220 – They Know Everything About Us

They Know Everything About Us. It’s Not a Guess. It’s Stolen Databases.

I hear it all the time: “How do they know my phone number?” “How do they know I’m friends with that person?” “How do they know my email?” “How do they know my home address?” One answer fits most cases: your data has likely already ended up online, inside leaked or stolen databases.

We picture scammers as people watching us. The reality is colder. Data moves. It gets copied, sold, and matched. Many scammers do not “know” us as humans. They read rows in a database.

The biggest example was Equifax. Here in the United States, in 2017, personal data of about 147 million people was stolen: names, Social Security numbers, addresses, birth dates. Enough to open accounts, request loans, and build fake identities. Those records keep circulating and get mixed with newer leaks.

It happens with everyday services too. In 2021, data linked to Facebook users, over 500 million, was exposed: phone numbers, emails, cities, connections. No passwords, but enough to run targeted scams that feel believable, including messages that mention friends by name.

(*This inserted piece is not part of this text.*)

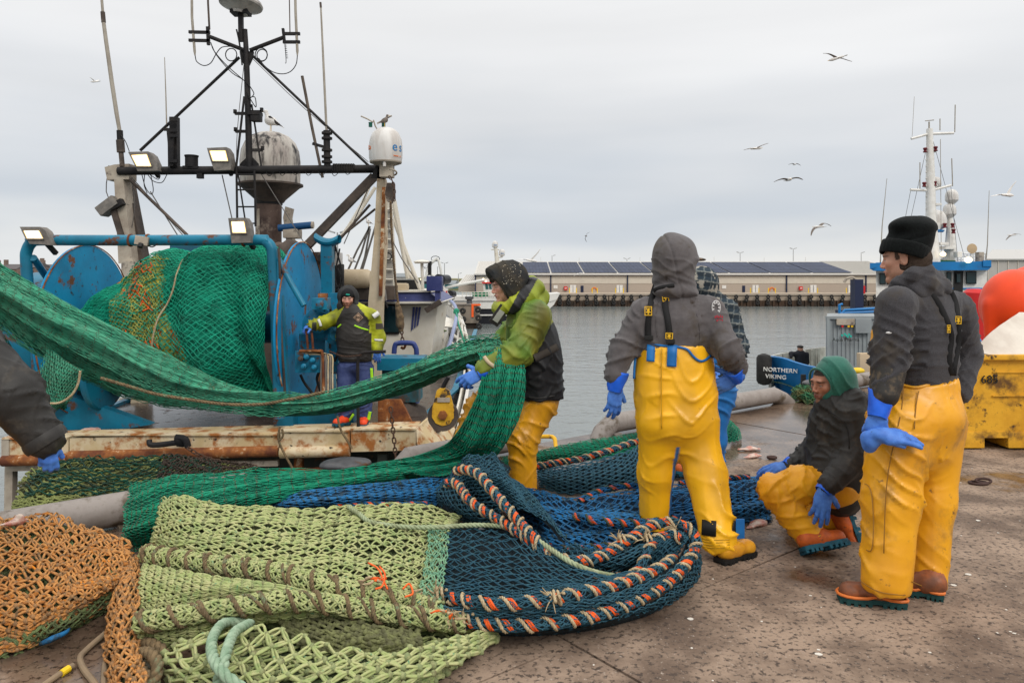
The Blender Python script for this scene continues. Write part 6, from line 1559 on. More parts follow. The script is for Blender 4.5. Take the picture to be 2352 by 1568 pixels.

The process is simple. A company collects data to run a service. A mistake, a security hole, weak controls. The database gets copied. It appears in private forums, then in marketplaces for little money. The fresher and richer the data, the higher the price.

Buyers do not hunt one person at a time. They connect email, phone, address, and social profiles across different sources. With AI it becomes faster: “find everything about this person in the files I upload.”

Try it yourself. Have I Been Pwned lets you check whether your email or phone number appears in known breaches. Many people discover they have been exposed for years, often through services they forgot they even used.